▸ Problem description
Look below. Copy each line that has "ztop" in it.

▸ Provided material
————
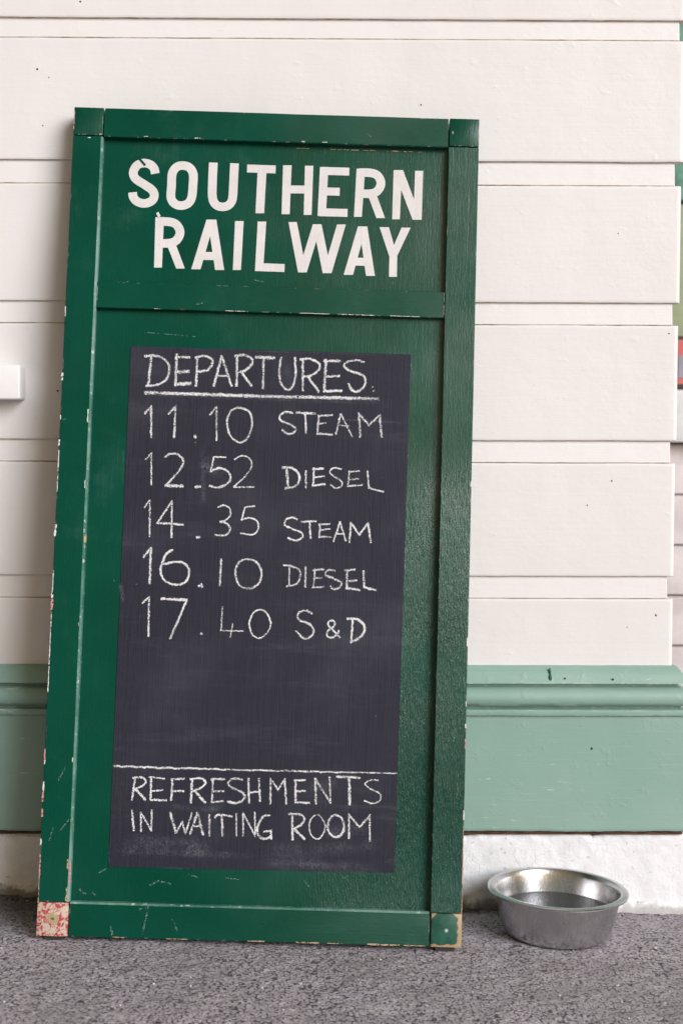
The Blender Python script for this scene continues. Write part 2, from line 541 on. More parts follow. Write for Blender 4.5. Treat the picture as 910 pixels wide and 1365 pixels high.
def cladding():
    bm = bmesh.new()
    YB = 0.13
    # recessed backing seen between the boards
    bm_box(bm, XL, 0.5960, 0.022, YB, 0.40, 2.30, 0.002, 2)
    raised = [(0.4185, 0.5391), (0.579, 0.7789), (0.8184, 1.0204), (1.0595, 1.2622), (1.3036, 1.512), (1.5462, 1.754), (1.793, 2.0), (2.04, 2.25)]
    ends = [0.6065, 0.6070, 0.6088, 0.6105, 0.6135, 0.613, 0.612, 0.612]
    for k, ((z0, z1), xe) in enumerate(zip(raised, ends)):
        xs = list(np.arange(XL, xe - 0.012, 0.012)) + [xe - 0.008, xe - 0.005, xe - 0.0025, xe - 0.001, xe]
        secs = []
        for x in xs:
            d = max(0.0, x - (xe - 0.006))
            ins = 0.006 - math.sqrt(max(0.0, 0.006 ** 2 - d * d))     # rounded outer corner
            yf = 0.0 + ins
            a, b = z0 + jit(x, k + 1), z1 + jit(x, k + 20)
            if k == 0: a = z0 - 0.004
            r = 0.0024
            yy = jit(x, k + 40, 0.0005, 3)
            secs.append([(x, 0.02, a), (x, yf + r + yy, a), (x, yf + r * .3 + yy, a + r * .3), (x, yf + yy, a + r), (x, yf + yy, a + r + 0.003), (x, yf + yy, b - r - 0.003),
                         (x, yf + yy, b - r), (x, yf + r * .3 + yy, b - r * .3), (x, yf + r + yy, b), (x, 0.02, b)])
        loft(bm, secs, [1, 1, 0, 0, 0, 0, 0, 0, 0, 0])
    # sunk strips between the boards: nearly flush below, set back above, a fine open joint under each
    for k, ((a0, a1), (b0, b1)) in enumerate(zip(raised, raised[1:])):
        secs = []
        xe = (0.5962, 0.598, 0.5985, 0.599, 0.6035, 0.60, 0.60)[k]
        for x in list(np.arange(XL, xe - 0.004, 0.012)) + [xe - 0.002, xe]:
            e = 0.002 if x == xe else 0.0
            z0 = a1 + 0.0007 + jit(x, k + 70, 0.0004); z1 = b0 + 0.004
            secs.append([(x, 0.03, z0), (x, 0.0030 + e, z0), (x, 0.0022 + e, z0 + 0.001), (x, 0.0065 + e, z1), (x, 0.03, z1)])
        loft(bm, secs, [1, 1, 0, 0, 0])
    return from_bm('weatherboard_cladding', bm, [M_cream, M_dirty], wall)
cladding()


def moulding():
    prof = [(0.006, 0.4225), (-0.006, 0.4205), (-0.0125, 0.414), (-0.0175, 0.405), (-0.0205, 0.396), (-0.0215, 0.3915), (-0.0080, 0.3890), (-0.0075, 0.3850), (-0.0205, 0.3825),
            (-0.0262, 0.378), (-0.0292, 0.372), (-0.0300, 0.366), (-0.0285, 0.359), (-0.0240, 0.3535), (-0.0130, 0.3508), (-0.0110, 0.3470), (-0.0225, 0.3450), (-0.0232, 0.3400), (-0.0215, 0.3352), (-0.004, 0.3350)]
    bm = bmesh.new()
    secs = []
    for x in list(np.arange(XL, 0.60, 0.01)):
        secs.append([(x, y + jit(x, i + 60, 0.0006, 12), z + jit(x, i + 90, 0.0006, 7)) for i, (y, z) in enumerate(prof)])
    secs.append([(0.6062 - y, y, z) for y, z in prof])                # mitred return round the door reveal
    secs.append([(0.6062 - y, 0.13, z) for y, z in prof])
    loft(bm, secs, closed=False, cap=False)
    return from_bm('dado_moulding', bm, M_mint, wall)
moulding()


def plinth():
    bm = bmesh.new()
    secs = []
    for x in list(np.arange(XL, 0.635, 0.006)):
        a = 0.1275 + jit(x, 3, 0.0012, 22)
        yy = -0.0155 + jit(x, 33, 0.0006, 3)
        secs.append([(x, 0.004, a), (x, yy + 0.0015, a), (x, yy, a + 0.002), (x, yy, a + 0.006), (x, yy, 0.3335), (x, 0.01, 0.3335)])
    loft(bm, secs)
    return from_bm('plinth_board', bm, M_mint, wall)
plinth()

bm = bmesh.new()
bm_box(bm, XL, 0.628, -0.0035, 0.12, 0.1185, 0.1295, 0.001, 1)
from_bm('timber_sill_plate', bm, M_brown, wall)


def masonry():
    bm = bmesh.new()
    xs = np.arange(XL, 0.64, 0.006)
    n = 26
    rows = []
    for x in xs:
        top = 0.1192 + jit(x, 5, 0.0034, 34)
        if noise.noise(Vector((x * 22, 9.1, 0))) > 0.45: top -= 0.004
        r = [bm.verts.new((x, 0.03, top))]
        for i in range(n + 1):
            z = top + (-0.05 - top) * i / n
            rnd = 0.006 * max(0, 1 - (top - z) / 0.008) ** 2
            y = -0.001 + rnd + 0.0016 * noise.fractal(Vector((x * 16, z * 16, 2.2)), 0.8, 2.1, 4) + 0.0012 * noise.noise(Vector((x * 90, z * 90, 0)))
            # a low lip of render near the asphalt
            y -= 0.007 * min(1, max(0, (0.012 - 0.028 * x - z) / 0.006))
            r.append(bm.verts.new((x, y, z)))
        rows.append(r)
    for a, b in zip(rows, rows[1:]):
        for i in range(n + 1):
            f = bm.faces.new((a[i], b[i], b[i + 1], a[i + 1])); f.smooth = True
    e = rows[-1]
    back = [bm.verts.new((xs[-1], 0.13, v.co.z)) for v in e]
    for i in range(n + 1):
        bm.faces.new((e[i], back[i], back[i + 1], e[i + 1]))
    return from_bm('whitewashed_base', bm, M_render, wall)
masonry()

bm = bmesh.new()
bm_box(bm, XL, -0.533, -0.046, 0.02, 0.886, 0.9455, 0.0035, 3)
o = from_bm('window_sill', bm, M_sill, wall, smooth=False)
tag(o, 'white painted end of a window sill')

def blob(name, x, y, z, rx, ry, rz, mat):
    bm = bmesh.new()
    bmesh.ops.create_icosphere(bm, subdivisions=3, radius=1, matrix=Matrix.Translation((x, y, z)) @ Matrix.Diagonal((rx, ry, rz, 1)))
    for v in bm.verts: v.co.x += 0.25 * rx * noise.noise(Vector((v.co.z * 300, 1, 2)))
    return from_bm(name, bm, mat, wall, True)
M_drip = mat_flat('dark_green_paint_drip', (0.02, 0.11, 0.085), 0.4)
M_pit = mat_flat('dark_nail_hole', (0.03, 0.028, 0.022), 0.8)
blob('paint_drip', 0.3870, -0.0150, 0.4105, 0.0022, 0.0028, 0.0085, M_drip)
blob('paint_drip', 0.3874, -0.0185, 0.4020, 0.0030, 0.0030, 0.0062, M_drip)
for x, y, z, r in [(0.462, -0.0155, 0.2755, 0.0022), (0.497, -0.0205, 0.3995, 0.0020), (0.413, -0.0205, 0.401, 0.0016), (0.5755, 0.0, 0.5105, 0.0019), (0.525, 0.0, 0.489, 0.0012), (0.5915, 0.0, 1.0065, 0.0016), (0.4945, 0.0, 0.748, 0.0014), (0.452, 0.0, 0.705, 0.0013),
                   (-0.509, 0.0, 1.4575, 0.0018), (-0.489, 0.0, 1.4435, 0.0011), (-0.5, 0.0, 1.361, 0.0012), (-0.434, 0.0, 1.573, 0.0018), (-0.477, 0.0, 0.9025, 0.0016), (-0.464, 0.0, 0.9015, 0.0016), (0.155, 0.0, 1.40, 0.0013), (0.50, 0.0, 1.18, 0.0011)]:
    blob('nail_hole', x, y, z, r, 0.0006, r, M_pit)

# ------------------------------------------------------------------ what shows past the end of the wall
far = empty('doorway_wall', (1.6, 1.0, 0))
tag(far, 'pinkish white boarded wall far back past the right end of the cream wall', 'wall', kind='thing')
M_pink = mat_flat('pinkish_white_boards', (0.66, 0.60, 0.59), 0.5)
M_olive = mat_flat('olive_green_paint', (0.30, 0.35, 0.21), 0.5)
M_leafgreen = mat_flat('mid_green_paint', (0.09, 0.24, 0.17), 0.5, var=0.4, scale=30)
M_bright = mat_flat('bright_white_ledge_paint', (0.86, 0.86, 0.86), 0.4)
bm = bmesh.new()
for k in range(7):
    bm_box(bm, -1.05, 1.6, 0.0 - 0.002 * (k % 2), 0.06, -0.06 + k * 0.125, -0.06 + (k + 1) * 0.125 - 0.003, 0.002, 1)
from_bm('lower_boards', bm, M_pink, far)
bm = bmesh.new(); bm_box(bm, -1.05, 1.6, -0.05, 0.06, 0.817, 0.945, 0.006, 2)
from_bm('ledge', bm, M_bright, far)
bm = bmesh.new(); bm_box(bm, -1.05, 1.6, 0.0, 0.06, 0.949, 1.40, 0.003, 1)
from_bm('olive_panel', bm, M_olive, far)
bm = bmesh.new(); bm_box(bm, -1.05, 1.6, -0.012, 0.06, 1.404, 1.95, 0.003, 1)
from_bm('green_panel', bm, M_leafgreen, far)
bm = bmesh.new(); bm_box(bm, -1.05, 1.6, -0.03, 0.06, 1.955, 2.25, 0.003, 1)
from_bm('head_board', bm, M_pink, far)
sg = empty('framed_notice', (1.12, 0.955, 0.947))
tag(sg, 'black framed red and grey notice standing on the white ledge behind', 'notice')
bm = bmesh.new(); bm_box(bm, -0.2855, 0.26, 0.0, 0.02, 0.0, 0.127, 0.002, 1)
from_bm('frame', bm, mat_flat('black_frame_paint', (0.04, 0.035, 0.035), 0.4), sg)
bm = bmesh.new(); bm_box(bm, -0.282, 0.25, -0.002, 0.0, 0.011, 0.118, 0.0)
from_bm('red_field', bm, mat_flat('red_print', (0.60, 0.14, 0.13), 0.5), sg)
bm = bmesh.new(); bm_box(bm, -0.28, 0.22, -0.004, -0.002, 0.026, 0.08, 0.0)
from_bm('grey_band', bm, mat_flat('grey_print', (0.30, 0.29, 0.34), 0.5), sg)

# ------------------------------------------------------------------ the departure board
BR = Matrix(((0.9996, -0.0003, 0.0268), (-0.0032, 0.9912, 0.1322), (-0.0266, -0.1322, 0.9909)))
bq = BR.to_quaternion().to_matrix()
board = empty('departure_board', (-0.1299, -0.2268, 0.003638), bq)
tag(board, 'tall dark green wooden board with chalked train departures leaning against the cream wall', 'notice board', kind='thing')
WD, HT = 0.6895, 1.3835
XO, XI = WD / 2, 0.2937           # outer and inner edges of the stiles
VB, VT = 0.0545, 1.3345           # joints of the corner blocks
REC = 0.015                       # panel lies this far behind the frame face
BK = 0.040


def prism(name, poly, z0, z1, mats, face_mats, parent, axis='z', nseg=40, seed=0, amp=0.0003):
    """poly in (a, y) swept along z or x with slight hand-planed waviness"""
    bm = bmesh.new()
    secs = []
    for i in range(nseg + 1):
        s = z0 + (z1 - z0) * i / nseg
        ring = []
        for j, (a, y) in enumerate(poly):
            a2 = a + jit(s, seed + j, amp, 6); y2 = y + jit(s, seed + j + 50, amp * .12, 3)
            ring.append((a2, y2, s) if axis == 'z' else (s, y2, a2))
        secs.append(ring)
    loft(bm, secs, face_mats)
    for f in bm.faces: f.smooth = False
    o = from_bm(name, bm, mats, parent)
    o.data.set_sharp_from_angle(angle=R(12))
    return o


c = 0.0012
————
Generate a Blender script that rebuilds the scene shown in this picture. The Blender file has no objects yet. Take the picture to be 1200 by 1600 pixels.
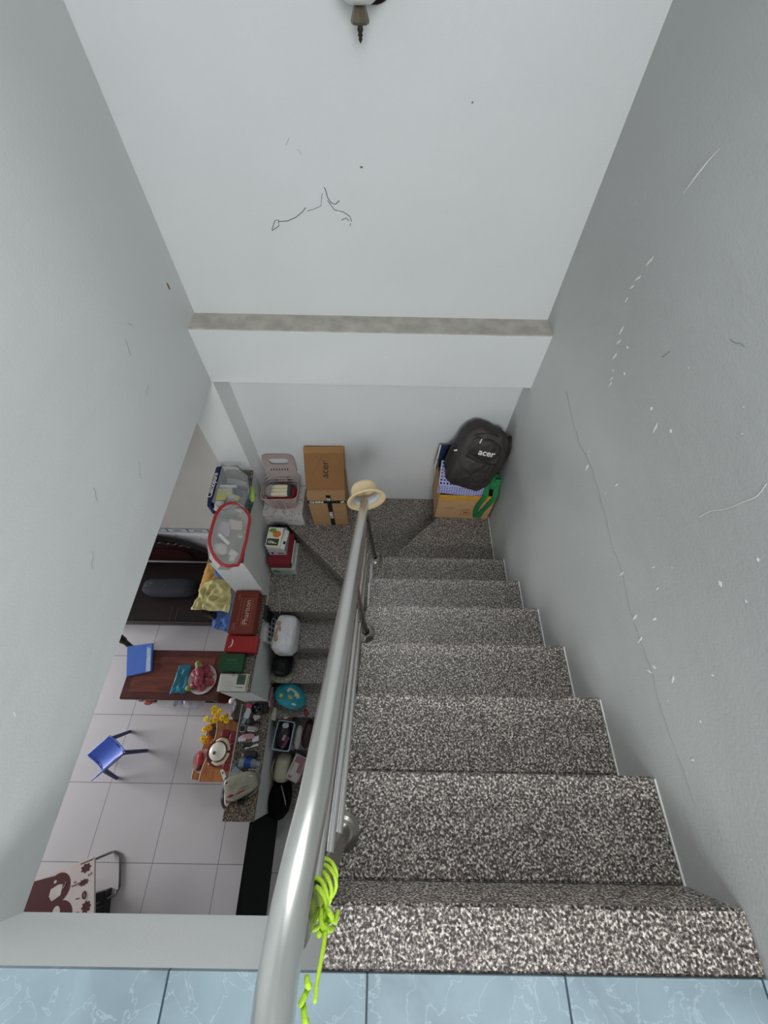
————
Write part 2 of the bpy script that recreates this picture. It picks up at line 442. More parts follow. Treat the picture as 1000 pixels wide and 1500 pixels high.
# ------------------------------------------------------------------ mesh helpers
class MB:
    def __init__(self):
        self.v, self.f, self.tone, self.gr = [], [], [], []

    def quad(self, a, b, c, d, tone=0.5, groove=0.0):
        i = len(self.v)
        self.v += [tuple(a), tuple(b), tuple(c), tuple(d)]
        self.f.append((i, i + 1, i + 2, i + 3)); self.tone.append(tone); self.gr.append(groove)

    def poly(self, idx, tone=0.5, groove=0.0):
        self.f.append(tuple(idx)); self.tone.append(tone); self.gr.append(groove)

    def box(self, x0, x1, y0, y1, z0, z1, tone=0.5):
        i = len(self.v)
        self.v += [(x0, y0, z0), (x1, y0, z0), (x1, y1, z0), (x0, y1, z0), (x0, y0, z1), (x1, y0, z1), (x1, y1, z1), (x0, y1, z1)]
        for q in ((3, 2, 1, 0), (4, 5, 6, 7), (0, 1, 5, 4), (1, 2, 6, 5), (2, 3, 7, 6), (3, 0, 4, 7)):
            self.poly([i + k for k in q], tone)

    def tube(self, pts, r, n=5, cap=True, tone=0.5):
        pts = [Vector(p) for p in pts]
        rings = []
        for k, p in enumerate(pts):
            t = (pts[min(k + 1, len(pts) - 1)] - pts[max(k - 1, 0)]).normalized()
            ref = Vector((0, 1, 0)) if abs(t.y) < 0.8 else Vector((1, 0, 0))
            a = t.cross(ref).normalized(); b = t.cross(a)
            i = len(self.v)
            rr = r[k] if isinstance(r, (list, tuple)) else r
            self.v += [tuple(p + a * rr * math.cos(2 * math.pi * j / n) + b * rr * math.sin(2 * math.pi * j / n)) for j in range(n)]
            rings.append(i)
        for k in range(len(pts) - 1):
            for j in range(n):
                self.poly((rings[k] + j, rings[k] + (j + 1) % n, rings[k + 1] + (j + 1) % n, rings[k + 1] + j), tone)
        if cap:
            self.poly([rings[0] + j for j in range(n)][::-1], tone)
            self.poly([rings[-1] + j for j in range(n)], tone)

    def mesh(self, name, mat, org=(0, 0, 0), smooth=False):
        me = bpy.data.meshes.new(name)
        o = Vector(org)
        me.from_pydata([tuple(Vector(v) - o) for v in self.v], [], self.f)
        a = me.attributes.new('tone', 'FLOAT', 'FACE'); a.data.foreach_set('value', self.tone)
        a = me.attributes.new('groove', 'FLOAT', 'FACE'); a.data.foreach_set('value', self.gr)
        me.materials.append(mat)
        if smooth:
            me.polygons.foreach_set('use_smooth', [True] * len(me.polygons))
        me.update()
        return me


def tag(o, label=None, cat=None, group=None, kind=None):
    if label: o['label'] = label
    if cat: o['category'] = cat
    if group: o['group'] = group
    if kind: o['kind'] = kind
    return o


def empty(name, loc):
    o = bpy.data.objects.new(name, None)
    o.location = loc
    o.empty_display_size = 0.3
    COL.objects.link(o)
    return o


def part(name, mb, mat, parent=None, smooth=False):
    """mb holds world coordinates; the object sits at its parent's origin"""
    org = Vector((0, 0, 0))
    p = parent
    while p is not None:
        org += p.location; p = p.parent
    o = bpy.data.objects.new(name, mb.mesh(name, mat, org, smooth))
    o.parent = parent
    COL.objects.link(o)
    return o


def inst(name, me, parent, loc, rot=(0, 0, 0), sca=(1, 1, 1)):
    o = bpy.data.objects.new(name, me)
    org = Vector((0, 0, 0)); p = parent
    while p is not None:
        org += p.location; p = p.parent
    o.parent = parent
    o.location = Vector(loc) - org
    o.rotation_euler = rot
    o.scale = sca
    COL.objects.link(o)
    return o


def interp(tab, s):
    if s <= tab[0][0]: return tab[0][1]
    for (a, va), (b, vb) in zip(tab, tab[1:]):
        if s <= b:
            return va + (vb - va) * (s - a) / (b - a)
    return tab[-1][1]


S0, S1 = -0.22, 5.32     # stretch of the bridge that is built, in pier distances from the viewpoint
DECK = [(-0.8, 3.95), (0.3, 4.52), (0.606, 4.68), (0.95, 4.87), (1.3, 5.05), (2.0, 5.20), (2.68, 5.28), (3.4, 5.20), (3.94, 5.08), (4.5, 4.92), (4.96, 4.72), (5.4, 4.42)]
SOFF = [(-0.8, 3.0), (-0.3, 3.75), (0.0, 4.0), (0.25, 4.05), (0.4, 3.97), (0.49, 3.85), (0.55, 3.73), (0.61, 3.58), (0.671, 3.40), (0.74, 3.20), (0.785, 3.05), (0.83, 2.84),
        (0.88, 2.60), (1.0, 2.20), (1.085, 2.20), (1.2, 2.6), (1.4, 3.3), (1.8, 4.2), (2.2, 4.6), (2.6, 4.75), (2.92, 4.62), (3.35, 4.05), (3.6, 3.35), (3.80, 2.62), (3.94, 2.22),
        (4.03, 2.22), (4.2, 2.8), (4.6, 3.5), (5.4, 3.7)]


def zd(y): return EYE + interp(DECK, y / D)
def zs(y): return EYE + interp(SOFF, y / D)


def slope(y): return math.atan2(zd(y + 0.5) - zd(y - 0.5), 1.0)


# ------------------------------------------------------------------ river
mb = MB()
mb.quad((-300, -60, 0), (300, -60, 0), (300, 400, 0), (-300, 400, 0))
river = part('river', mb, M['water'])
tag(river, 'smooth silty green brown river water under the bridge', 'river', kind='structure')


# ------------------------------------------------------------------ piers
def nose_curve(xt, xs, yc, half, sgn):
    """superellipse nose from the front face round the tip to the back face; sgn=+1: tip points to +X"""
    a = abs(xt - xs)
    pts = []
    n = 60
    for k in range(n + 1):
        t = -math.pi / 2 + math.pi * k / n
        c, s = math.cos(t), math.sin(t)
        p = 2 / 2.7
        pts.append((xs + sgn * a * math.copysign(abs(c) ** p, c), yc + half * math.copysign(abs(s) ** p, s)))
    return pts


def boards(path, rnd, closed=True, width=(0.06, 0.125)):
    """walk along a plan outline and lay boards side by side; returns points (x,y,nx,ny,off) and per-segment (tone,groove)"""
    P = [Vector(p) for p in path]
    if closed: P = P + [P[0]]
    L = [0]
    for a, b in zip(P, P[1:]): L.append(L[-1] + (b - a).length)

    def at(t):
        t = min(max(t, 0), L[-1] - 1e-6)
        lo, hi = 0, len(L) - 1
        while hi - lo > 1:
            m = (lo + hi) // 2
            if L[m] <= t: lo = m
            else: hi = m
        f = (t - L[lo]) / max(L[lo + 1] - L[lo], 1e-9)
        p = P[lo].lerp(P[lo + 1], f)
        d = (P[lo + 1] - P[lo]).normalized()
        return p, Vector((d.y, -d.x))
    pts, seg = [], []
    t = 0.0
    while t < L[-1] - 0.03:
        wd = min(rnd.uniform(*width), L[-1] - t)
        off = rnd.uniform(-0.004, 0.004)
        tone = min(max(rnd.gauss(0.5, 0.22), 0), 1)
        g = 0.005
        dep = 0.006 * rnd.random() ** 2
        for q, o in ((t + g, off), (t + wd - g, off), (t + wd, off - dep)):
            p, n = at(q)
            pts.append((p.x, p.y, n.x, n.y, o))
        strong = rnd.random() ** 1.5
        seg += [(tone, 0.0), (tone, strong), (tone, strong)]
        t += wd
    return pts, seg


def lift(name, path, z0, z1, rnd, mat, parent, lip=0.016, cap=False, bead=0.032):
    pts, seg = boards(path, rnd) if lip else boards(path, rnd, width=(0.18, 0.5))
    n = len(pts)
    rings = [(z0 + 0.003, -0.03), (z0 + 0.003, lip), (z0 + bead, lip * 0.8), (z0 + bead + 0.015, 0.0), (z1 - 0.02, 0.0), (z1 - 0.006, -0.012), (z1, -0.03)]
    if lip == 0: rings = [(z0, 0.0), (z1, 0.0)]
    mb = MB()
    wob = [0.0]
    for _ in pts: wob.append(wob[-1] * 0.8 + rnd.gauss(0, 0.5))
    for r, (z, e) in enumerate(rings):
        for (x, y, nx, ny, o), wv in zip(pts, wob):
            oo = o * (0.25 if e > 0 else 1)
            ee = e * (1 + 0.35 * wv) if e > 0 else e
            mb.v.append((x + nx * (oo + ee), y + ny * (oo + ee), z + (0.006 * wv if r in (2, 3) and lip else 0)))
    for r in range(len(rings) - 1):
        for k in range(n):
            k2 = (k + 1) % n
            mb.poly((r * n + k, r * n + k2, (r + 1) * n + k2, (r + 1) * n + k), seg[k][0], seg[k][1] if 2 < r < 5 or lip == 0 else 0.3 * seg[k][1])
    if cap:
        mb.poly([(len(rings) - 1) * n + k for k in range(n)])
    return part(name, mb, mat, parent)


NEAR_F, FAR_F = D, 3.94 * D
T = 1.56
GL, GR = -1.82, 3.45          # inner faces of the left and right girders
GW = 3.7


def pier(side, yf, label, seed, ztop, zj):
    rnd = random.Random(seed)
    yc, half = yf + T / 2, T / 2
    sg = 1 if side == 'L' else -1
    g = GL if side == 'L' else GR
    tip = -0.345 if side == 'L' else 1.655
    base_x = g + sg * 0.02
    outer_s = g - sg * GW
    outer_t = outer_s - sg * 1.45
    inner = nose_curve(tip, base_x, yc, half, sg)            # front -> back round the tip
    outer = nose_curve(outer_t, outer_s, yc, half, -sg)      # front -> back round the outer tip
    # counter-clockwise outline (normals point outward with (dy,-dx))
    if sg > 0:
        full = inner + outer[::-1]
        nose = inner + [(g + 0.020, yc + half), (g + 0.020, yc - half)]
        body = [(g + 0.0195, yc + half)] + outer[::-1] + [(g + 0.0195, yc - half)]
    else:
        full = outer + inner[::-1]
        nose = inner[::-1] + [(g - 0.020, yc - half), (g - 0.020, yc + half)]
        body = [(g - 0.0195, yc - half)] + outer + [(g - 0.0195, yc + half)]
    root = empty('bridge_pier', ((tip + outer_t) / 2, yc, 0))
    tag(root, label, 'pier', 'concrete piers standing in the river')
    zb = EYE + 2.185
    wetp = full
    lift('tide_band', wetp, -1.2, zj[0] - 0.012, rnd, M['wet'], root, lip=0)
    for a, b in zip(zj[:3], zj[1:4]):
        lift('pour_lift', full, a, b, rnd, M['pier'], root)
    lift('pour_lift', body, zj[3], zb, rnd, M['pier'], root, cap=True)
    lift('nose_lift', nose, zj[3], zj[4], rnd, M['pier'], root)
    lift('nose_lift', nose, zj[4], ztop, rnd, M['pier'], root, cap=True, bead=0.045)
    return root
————
▸ Response to the task
def pier(side, yf, label, seed, ztop, zj):
    lift('nose_lift', nose, zj[4], ztop, rnd, M['pier'], root, cap=True, bead=0.045)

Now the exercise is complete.